Iran announced it has collected its first payment from a commercial vessel transiting the Strait of Hormuz. If confirmed, it is a move without modern precedent and one that is already drawing a sharp response from Washington.
Tehran says the fee has been deposited into Iran’s central bank, framing the charge as compensation for damage caused by recent US and Israeli military actions in the region. The exact figure has not been officially disclosed, but shipping industry sources estimate that large tankers could face charges of up to one million dollars per transit. Iranian authorities say the Islamic Revolutionary Guard Corps is carrying out enforcement in the waterway, though independent verification of reported vessel detentions and diversions remains limited.
President Donald Trump responded by calling the toll system a direct violation of international maritime law.
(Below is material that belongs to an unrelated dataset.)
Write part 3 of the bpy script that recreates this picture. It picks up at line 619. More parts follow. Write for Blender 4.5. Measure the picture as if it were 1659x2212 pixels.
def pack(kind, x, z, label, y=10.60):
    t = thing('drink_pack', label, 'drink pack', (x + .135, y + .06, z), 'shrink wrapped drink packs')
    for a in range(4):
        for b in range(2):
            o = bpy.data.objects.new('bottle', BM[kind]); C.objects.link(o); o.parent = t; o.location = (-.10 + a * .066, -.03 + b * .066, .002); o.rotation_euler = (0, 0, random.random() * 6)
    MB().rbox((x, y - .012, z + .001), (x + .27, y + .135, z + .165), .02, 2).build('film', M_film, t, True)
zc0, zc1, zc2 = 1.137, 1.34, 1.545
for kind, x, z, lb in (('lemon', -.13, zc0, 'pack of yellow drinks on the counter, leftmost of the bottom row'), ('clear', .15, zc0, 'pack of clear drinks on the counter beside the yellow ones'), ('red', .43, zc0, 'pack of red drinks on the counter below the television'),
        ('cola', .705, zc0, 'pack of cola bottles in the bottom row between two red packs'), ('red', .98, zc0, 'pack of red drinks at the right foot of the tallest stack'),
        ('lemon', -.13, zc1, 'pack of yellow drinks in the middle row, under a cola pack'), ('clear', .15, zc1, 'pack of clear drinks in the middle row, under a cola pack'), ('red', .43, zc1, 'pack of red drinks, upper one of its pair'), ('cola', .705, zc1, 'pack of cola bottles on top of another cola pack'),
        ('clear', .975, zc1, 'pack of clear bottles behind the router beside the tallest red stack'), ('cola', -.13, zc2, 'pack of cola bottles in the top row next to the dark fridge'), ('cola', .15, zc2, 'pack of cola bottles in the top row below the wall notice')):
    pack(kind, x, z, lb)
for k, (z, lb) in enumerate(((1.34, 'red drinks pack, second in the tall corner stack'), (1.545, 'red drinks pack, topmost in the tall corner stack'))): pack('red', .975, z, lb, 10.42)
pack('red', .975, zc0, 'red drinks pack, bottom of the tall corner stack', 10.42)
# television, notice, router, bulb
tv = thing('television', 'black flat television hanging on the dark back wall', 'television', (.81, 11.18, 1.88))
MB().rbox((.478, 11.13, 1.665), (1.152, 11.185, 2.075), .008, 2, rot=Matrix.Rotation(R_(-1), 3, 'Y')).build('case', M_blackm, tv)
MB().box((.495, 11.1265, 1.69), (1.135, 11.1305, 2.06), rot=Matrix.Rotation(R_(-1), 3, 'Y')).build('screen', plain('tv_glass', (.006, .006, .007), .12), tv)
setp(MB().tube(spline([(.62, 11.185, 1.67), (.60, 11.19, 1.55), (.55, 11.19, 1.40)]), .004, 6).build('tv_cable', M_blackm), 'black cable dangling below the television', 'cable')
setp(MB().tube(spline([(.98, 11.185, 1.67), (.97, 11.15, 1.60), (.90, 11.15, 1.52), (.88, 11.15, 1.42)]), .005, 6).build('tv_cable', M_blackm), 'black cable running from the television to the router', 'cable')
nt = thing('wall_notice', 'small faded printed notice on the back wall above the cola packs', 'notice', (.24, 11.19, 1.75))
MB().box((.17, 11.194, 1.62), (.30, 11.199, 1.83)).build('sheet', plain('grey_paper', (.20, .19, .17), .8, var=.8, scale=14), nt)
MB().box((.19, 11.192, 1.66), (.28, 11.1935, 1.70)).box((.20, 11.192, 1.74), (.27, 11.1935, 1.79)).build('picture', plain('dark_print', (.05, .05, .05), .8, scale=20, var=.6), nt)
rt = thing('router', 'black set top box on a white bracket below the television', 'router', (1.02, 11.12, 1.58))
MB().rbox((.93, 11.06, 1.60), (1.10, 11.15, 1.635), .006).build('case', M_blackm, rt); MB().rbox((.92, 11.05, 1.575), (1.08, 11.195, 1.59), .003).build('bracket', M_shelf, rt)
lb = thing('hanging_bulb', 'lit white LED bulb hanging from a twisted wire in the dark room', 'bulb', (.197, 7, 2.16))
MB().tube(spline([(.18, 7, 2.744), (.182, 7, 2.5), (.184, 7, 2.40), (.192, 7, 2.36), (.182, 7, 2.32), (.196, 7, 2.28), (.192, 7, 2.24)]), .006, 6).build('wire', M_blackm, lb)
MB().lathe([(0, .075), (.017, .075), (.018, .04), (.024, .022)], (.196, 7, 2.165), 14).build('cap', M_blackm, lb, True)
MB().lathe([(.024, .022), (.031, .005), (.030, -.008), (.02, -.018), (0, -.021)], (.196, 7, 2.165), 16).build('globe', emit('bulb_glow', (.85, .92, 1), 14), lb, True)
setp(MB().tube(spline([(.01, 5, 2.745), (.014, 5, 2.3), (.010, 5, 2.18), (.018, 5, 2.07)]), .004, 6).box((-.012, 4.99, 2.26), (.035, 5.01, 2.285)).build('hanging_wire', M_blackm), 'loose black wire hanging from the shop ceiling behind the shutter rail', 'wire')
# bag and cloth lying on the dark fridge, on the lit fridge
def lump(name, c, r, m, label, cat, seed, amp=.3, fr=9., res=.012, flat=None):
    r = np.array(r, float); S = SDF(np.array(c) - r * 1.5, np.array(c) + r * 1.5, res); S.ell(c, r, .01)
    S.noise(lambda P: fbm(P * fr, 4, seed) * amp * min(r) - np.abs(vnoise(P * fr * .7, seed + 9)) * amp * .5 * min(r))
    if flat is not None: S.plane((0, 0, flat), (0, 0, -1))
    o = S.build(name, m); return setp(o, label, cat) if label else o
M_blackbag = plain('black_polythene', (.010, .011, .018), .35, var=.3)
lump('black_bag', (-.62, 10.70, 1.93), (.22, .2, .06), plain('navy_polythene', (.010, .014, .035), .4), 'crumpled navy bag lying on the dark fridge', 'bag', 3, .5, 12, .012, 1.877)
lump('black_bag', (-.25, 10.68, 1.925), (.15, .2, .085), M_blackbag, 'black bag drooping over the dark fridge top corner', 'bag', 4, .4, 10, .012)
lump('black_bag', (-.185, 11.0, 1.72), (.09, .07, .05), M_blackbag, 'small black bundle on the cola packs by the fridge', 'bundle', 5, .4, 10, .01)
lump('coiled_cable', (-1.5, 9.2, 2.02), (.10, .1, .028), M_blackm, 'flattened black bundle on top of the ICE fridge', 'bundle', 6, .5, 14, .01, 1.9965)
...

Washington’s position is longstanding and unchanged: the Strait of Hormuz is an international waterway, and the right of transit passage is guaranteed to all vessels under international law, irrespective of conditions on shore. US Central Command has expanded its naval deployments in surrounding waters, including the Gulf of Oman.
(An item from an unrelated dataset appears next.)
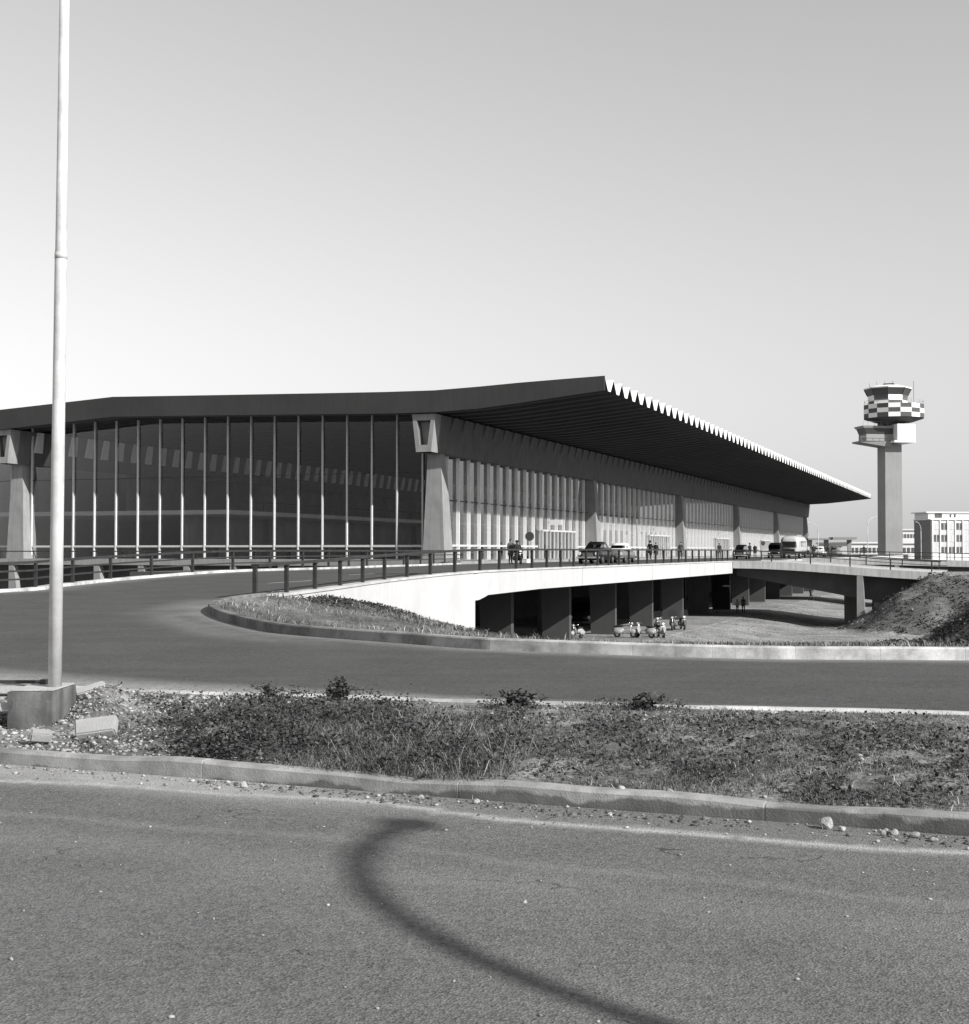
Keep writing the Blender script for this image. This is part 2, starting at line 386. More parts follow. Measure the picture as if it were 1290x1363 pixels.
def sheet(name, V, z, f, material, kind='structure', dust=None, smooth_=True):
    me = bpy.data.meshes.new(name); me.from_pydata(np.column_stack([V, z]).tolist(), [], f)
    me.materials.append(material)
    if dust is not None:
        a = me.attributes.new('dust', 'FLOAT', 'POINT'); a.data.foreach_set('value', np.asarray(dust, np.float32))
    me.polygons.foreach_set('use_smooth', [smooth_]*len(f)); me.update()
    bm = bmesh.new(); bm.from_mesh(me); bmesh.ops.recalc_face_normals(bm, faces=bm.faces)
    if sum(q.normal.z for q in bm.faces) < 0: bmesh.ops.reverse_faces(bm, faces=bm.faces)
    bm.to_mesh(me); bm.free()
    return tag(link(me, name), kind=kind)

# ------------------------------------------------------------------ near road
def rows(path, ds, step, side, x0, x1):
    P = [q for q in resample(path, step) if x0 < q[0] < x1]; out = []
    for k, d_ in enumerate(ds):
        for i in range(len(P)):
            a = Vector(P[max(i - 1, 0)]); b_ = Vector(P[min(i + 1, len(P) - 1)]); t = (b_ - a).normalized(); p = Vector(P[i]) + t*(step*.5*(k % 2)) + Vector((-t.y, t.x))*d_*side
            out.append((p.x + random.uniform(-.02, .02), p.y + random.uniform(-.01, .01)))
    return out
def near_z(V): return np.full(len(V), -1.7)
edge = [q for q in near_kerb if -40 <= q[0] <= 40]
poly = edge + [(40, -40), (-40, -40)]
V, z, f = cdt(poly, near_z, [(-9, 9, 3, 14, .3), (-40, 40, -40, 26, 3.)], extra=rows(near_kerb, np.arange(.05, 2.4, .075), .13, -1, -7, 6))
d = seg_dist(V, near_kerb)
wob = .10*np.sin(V[:, 0]*1.3) + .05*np.sin(V[:, 0]*3.1 + 1)
lft = np.clip((.4 - V[:, 0])/2.2, 0, 1)
dust = 1.15*np.exp(-((d - .50 - wob)/.06)**2) + .15*np.exp(-((d - 1.62 - wob)/.07)**2) + .1*np.exp(-((d - 2.15)/.3)**2)
dust = np.maximum(dust, (.10 + .35*lft)*(d < .5 + wob)); dust = np.maximum(dust, lft*.7*np.exp(-(np.maximum(d - .35, 0)/.3)**2))
dust = np.clip(dust, 0, 1)
sheet('road', V, z, f, M['near_asphalt'], dust=dust)

# ------------------------------------------------------------------ mid road, ramp and elevated forecourt (one asphalt sheet)
pk = [PU(3.0, u) for u in (-5, 20, 60, 120, 180, 300)]
deck_edge = [PU(17.4, u) for u in (300, 180, 120, 60, 23)]
poly = [q for q in mid_kerb if q[0] >= -40] + [(60, 4)] + [q for q in isl_kerb[:-1]] + wall_all[:-1] + list(reversed(deck_edge)) + list(reversed(pk)) + [q for q in reversed(left_kerb[:-1])]
def ramp_z(V): return np.array([zr(y) for y in V[:, 1]])
V, z, f = cdt(poly, ramp_z, [(-22, 12, 12, 34, .45), (-30, 12, 34, 66, .9), (-30, 60, 66, 135, 3)], extra=rows(mid_kerb, np.arange(.06, 3.2, .16), .3, 1, -12, 10))
dk = seg_dist(V, mid_kerb); di = seg_dist(V, isl_kerb); dl = seg_dist(V, left_kerb)
side = np.clip((V[:, 0] + 14)/10, 0, 1)
dust = np.clip(2.2 - 2.*dk/np.interp(V[:, 0], [-8, -4, 0, 5], [2.9, 2.1, 1.35, 1.0]), 0, 1)*.9
dust = np.maximum(dust, .65*np.clip(1 - di/.7, 0, 1)); dust = np.maximum(dust, .5*np.clip(1 - dl/1.2, 0, 1))
dust = np.maximum(dust, .35*np.exp(-((di - 1.0)/.5)**2)*np.clip((-V[:, 0] - 2)/3, 0, 1))
dust[V[:, 1] > 66] *= .5
sheet('ramp_road', V, z, f, M['mid_asphalt'], dust=dust)
ml = MB()
for a, b in (((357.7, 777, -1.245), (414.7, 772.4, -1.16)), ((464.7, 766, -1.06), (511, 763.5, -1.01)), ((357, 784, -1.3), (400, 781, -1.22))):
    p, q = Vector(gp(*a)), Vector(gp(*b)); n = (q - p).orthogonal().normalized()*.06
    cs = [p - n, q - n, q + n, p + n]
    ml.add([(c.x, c.y, E + zr(c.y) + .006) for c in cs], [(0, 1, 2, 3)])
tag(ml.build('road_markings', M['line'], recalc=False), kind='structure')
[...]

Shipping through the Strait of Hormuz , the narrow passage carrying roughly a fifth of the world’s daily oil supply , has slowed dramatically. Vessel movements have fallen sharply. Insurance premiums have surged to the point where many transits are no longer commercially viable. Operators now face a stark choice: absorb the costs, reroute through longer and more expensive alternatives, or stop moving altogether.
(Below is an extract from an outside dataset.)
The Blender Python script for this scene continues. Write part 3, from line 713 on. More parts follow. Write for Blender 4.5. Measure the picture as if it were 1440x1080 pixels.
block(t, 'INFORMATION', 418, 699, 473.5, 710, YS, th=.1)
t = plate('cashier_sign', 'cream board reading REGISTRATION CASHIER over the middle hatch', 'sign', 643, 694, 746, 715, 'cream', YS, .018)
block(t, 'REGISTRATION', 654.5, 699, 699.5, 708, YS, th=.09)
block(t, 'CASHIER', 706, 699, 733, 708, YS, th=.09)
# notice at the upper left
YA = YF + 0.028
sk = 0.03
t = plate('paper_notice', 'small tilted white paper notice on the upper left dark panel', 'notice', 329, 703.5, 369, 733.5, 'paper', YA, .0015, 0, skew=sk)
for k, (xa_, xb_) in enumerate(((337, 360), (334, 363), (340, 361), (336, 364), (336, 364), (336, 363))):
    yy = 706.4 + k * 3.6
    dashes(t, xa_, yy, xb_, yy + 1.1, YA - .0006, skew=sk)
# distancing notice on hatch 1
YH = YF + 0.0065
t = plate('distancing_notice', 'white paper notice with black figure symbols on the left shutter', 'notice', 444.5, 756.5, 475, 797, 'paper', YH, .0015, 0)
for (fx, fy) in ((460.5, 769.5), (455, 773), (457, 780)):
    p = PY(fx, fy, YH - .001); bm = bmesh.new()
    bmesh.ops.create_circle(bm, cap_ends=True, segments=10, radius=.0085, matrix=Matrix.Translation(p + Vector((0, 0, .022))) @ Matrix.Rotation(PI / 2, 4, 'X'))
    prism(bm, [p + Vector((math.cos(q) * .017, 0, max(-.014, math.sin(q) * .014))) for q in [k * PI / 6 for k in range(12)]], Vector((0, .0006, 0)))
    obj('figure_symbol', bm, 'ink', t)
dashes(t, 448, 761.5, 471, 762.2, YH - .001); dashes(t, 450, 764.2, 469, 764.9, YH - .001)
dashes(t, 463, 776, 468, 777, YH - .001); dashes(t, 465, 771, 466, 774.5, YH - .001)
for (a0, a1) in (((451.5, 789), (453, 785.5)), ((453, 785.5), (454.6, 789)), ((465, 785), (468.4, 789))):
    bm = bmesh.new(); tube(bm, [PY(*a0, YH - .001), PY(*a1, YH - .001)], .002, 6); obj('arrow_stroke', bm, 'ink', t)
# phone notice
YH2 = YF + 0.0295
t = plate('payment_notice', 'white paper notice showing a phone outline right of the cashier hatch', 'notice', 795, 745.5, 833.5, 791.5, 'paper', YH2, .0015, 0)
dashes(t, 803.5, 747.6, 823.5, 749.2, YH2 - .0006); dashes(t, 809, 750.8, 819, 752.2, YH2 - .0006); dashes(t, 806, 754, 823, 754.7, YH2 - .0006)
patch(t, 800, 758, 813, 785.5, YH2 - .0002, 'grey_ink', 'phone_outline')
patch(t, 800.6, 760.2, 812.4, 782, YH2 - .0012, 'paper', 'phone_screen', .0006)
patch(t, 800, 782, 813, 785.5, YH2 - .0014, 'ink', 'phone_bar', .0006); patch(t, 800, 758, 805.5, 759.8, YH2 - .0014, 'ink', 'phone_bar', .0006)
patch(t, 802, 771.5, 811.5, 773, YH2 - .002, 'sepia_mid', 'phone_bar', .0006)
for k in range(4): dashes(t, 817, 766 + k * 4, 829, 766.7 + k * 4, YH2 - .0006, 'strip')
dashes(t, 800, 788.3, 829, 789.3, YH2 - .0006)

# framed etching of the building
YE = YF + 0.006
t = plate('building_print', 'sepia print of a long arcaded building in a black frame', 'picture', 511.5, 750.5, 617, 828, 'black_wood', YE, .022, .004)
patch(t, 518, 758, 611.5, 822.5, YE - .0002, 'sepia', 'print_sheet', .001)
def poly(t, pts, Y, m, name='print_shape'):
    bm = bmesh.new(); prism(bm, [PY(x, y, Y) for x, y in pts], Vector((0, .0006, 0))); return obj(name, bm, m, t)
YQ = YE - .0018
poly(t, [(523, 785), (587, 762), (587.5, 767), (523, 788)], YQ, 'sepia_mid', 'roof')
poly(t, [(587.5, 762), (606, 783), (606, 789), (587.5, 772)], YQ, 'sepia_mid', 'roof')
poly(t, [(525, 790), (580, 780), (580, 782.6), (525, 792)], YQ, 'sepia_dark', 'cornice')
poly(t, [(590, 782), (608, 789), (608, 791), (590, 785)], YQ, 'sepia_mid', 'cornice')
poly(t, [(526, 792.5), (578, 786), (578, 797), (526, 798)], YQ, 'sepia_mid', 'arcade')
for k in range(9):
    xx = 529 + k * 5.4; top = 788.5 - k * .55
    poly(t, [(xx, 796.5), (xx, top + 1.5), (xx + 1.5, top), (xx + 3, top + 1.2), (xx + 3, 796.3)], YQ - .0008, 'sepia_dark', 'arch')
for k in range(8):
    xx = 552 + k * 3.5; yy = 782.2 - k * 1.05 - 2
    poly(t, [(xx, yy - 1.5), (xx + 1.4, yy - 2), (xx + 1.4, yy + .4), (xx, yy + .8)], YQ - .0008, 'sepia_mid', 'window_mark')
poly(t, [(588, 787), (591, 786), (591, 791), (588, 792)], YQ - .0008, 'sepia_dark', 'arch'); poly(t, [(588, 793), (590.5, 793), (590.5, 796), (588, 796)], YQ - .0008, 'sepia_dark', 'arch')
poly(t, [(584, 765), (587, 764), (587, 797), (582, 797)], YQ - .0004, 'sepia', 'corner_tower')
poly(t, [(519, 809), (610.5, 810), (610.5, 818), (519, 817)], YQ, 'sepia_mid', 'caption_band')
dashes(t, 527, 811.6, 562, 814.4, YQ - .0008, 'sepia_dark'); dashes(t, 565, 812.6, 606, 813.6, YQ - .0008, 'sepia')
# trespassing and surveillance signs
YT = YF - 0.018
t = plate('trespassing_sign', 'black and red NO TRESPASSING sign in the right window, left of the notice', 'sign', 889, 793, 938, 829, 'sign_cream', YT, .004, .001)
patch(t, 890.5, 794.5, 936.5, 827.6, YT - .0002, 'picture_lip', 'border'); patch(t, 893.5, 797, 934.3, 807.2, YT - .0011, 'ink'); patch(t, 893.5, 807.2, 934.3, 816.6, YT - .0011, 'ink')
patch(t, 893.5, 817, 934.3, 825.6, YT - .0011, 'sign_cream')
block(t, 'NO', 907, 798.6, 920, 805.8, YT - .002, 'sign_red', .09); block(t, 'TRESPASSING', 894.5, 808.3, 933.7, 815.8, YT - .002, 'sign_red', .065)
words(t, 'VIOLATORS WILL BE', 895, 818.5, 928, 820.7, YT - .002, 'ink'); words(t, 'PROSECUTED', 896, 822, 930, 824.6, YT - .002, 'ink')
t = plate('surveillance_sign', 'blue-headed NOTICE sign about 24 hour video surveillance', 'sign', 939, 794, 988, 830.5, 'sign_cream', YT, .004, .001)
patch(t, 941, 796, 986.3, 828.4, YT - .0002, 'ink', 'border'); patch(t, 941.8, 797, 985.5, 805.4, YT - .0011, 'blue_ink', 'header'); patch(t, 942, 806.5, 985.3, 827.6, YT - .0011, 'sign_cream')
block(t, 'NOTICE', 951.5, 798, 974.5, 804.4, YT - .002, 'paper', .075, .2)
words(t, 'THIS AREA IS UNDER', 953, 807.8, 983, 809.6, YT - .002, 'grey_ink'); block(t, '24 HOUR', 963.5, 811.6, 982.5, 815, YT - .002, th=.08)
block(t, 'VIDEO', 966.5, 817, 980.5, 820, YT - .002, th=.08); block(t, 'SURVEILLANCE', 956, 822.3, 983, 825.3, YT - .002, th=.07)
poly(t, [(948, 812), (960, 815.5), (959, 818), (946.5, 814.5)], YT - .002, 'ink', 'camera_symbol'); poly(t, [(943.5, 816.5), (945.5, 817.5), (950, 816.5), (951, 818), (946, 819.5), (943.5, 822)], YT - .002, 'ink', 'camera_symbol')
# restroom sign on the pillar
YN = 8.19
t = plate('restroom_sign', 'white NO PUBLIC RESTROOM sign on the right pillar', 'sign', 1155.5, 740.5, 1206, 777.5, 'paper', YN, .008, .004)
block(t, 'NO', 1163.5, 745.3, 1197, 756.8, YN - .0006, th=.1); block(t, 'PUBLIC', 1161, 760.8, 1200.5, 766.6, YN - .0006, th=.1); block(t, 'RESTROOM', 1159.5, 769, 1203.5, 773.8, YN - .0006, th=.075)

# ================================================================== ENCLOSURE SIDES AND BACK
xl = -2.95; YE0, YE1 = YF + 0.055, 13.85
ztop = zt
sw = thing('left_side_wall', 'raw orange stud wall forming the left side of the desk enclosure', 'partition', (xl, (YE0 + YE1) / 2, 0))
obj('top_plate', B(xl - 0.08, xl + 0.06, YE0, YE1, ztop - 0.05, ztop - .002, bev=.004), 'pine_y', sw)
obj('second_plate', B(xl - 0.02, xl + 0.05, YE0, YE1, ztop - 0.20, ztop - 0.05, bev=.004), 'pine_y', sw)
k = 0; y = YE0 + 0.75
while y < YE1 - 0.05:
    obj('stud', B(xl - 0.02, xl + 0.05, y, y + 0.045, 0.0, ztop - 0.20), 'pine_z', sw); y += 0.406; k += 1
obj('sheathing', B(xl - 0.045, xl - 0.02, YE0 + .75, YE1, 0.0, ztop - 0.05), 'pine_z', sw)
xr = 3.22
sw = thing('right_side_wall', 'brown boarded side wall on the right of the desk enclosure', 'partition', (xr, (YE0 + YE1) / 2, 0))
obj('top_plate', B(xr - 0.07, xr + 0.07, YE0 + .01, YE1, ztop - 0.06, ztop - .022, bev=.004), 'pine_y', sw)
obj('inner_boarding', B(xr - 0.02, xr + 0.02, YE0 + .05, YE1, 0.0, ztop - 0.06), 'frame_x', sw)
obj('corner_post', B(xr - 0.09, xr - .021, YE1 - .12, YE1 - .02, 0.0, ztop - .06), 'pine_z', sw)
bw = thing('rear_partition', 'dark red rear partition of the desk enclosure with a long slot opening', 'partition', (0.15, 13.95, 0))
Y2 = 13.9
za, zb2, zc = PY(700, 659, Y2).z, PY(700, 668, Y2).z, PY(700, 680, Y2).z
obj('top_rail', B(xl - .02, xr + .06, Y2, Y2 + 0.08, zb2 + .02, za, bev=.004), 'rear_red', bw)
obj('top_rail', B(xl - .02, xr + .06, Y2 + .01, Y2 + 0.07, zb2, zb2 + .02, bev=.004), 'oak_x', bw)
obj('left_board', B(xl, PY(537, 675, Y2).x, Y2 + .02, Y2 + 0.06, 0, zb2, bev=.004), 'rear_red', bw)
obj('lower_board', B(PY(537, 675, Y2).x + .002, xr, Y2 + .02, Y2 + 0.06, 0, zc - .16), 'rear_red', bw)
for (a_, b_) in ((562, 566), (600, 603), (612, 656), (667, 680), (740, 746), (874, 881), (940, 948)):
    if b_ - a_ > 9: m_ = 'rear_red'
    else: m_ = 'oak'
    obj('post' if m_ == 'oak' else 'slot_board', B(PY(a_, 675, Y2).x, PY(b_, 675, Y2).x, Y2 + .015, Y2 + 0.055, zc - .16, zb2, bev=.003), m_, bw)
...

Some are finding workarounds. A number of tankers have switched off their tracking systems, effectively going dark. Others are transferring cargo at sea, outside the Strait, trying to avoid both Iranian enforcement and US interception.
At the heart of the standoff is a legal dispute. Iran says it has the right to impose transit fees under active conflict conditions. Washington and its allies say international law is clear: passage through an international strait must remain free, and no unilateral declaration changes that.
With Iranian patrol vessels operating in the enforcement zone and US naval assets repositioned nearby, A single miscalculation, one boarding attempt met with force, could collapse what remains of the diplomatic track within hours.